The lines beneath this instruction, from the first through the one containing "scene.camera = cam", must be transcribed exactly; no other line belongs in the output.
— start Data entries —
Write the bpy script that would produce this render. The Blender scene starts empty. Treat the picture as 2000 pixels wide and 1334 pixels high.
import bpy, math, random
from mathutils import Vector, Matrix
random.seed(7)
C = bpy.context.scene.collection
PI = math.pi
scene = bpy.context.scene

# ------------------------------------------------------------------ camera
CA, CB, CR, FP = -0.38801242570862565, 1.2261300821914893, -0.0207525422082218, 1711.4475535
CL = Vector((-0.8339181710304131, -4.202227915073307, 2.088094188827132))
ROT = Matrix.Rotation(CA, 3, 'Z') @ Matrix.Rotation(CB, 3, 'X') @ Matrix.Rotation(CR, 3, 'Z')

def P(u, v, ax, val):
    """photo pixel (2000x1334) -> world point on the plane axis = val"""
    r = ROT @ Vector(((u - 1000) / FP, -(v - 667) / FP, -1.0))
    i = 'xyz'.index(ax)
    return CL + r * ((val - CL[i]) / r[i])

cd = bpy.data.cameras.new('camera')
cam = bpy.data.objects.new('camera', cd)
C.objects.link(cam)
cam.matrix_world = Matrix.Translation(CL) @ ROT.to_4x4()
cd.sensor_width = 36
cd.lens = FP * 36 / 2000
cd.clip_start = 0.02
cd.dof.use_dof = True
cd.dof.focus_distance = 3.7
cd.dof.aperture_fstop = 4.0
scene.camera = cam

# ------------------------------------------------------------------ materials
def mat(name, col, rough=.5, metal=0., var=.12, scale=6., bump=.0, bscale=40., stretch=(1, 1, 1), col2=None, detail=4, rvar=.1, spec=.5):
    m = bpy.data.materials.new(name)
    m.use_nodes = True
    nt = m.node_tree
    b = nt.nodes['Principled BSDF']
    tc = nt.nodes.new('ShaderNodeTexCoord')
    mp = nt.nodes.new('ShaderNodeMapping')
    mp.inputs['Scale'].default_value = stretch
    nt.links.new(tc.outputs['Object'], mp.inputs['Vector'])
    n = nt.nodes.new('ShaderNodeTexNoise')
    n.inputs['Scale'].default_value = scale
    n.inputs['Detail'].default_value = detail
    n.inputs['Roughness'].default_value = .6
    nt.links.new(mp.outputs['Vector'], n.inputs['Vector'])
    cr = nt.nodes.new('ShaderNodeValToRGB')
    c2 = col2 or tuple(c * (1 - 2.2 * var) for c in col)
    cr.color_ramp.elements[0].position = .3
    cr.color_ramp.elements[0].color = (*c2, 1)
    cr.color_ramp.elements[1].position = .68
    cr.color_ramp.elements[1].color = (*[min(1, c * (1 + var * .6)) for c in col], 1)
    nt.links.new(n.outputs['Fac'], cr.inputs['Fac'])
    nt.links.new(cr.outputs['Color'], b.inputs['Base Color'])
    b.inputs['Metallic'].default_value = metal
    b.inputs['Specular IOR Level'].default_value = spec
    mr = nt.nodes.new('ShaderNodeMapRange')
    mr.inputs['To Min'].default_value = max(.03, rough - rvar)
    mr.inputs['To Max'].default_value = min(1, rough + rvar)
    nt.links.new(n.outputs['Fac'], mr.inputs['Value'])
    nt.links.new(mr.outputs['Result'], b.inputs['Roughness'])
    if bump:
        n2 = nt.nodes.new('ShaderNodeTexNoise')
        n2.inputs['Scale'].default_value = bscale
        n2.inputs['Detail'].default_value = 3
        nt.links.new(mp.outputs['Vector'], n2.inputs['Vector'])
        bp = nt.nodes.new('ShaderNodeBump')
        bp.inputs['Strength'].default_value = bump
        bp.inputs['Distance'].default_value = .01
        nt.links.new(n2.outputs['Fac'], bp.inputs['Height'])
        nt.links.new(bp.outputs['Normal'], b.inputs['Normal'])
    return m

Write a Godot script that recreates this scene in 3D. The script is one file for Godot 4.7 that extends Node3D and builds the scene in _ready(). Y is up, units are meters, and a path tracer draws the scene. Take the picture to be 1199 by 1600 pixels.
— end Data entries —
Response for this exercise:
Write the bpy script that would produce this render. The Blender scene starts empty. Treat the picture as 2000 pixels wide and 1334 pixels high.
import bpy, math, random
from mathutils import Vector, Matrix
random.seed(7)
C = bpy.context.scene.collection
PI = math.pi
scene = bpy.context.scene

# ------------------------------------------------------------------ camera
CA, CB, CR, FP = -0.38801242570862565, 1.2261300821914893, -0.0207525422082218, 1711.4475535
CL = Vector((-0.8339181710304131, -4.202227915073307, 2.088094188827132))
ROT = Matrix.Rotation(CA, 3, 'Z') @ Matrix.Rotation(CB, 3, 'X') @ Matrix.Rotation(CR, 3, 'Z')

def P(u, v, ax, val):
    """photo pixel (2000x1334) -> world point on the plane axis = val"""
    r = ROT @ Vector(((u - 1000) / FP, -(v - 667) / FP, -1.0))
    i = 'xyz'.index(ax)
    return CL + r * ((val - CL[i]) / r[i])

cd = bpy.data.cameras.new('camera')
cam = bpy.data.objects.new('camera', cd)
C.objects.link(cam)
cam.matrix_world = Matrix.Translation(CL) @ ROT.to_4x4()
cd.sensor_width = 36
cd.lens = FP * 36 / 2000
cd.clip_start = 0.02
cd.dof.use_dof = True
cd.dof.focus_distance = 3.7
cd.dof.aperture_fstop = 4.0
scene.camera = cam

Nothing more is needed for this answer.